Zero cracks me up even though he's not trying to. Genuis at work.

Busboy
04-11-2010, 06:21 AM
...The EWR crash and NRT crash are because the elevator was unloaded during a bounce recovery. Period. Quit trying to make it appear that the jet is made of balsa, it isn't.

Unload the wing of a 480,000 pound ANYTHING and hit terra-firma on one gear and I'll bet it breaks too, unless the wing goes first.

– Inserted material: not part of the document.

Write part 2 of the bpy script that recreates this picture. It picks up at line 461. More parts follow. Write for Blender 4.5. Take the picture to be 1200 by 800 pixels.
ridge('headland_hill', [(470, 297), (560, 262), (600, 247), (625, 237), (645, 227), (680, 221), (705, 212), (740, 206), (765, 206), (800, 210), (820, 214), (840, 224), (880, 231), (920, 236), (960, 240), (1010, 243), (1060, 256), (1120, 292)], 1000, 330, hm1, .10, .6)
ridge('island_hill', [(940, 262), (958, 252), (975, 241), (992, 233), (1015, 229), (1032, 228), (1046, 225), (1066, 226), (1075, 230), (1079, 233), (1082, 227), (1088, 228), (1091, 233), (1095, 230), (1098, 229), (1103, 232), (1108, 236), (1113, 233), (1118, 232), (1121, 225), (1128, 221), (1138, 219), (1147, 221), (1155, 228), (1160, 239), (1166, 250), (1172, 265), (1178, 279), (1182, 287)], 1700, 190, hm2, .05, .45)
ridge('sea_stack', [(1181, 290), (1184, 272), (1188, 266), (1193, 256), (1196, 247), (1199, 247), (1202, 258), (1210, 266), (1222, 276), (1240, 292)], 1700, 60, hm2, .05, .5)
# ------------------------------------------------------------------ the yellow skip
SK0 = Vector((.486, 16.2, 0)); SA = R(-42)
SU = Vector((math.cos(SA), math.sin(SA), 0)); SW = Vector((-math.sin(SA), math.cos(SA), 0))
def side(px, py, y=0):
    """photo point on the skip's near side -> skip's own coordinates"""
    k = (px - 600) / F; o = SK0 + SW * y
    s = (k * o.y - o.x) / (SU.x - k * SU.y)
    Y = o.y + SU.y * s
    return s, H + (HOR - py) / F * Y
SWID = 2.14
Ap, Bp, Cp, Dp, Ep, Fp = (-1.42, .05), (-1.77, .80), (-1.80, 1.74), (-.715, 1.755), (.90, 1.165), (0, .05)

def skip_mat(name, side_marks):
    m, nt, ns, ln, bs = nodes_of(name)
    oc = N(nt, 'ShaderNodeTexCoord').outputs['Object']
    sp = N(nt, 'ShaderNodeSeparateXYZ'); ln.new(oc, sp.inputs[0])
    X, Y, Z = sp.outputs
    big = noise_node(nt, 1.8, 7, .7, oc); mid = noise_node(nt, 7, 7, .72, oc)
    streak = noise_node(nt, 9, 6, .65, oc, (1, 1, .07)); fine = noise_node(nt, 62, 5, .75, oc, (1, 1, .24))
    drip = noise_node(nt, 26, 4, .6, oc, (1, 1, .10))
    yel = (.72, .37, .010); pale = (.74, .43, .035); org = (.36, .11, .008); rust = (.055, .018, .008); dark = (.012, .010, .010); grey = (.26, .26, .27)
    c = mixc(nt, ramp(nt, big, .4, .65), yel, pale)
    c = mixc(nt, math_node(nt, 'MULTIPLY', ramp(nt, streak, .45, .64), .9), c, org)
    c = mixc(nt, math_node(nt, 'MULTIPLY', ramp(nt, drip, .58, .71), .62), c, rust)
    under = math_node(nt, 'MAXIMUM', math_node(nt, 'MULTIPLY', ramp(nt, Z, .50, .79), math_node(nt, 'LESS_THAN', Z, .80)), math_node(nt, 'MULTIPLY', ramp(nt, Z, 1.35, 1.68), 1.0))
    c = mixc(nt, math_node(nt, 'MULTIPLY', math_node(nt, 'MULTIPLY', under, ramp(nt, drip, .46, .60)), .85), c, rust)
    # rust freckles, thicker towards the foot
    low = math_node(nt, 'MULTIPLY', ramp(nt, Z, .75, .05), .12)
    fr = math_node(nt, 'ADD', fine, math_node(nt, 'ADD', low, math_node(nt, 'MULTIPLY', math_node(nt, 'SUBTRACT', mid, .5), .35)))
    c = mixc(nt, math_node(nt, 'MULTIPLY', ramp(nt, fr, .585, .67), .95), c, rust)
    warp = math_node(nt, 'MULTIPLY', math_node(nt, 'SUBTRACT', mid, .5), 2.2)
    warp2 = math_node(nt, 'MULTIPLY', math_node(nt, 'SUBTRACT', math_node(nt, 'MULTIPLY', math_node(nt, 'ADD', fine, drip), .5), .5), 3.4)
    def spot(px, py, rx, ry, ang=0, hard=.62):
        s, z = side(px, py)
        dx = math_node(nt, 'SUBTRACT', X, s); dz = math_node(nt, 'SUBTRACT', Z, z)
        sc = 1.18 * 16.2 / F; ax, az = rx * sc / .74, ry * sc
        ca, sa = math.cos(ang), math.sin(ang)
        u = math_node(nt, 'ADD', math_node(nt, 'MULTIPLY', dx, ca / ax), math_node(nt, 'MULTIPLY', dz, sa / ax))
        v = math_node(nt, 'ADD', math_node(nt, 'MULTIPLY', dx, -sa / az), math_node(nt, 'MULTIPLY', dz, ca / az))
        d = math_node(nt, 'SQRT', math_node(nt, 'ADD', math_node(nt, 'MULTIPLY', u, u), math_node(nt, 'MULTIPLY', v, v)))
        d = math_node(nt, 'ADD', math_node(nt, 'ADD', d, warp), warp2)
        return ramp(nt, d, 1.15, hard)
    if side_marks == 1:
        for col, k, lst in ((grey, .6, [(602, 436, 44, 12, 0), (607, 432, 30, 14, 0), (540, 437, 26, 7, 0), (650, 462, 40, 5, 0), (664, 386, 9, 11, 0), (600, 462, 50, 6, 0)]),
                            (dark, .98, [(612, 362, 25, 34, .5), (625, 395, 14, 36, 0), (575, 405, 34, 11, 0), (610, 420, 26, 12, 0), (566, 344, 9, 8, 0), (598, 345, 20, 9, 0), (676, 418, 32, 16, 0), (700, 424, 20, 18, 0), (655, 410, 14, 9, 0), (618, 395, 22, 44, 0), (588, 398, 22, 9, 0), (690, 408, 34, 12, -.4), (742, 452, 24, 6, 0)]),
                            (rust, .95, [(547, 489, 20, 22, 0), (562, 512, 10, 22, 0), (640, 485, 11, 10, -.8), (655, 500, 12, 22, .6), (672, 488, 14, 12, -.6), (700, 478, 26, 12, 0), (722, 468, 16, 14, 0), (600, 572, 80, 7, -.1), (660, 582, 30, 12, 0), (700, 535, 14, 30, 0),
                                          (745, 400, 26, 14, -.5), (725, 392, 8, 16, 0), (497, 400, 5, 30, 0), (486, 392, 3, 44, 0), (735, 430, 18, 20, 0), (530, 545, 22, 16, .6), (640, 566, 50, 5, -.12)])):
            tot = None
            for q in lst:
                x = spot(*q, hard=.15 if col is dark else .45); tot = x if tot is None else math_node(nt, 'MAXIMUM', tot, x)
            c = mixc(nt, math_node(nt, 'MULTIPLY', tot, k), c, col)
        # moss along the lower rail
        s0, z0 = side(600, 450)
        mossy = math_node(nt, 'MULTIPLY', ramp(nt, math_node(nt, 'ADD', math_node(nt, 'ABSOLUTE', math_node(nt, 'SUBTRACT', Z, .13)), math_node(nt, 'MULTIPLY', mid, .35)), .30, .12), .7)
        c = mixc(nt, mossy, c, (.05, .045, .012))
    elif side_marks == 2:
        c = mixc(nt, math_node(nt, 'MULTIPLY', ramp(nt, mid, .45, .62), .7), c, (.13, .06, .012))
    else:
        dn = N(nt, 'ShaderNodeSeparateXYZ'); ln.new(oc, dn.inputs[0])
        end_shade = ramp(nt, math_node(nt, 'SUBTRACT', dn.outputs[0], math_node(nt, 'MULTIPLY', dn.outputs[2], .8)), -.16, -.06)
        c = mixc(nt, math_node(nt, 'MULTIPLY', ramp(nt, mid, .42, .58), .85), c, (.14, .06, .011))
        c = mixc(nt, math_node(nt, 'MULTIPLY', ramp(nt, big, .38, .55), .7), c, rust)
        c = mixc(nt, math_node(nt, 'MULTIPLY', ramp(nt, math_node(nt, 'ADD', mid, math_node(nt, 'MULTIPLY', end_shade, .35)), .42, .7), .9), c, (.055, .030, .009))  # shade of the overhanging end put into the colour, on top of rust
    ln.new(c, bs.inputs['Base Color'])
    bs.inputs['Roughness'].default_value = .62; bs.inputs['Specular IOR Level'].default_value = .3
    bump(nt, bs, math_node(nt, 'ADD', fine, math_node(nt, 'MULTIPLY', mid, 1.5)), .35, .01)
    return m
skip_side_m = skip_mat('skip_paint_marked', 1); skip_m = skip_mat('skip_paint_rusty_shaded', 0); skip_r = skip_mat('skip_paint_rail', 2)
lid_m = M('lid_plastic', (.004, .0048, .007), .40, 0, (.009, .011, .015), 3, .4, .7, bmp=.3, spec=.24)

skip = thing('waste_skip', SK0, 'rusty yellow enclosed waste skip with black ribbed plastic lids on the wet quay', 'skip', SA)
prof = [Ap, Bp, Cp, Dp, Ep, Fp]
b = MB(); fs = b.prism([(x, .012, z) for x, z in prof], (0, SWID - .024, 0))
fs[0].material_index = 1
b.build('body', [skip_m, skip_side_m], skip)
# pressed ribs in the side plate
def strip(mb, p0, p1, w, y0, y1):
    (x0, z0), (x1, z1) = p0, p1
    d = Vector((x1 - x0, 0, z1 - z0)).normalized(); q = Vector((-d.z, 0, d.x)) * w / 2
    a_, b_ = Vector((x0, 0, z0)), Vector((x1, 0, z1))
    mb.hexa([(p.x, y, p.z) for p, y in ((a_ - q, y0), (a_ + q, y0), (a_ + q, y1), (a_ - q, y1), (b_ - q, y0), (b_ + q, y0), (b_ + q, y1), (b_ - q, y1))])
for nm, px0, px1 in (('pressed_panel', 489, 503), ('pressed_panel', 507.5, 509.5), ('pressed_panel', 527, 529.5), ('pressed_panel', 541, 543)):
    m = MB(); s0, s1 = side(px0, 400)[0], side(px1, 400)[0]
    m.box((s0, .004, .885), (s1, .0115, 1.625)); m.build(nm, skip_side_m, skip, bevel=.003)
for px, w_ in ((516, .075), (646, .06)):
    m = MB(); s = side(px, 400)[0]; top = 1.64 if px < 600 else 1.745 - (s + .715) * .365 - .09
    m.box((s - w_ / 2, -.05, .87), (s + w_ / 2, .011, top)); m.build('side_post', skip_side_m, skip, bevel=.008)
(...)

Care to give a few examples? Just off the top of my head, I can't think of another widebody having a wing break off during ANY landing. And, I'm sure that the MD-11 is not the only aircraft that has had the pilot "unload the elevator" after a bounce, in the last 40 years.:confused:

DaRaiders
04-11-2010, 06:51 AM
Care to give a few examples? Just off the top of my head, I can't think of another widebody having a wing break off during ANY landing. And, I'm sure that the MD-11 is not the only aircraft that has had the pilot "unload the elevator" after a bounce, in the last 40 years.:confused:

It's true. Pilots of Boeing and Airbus designed aircraft have never, in the history of aviation, unloaded the elevator after a bounce. That is why the wings on those planes never break off.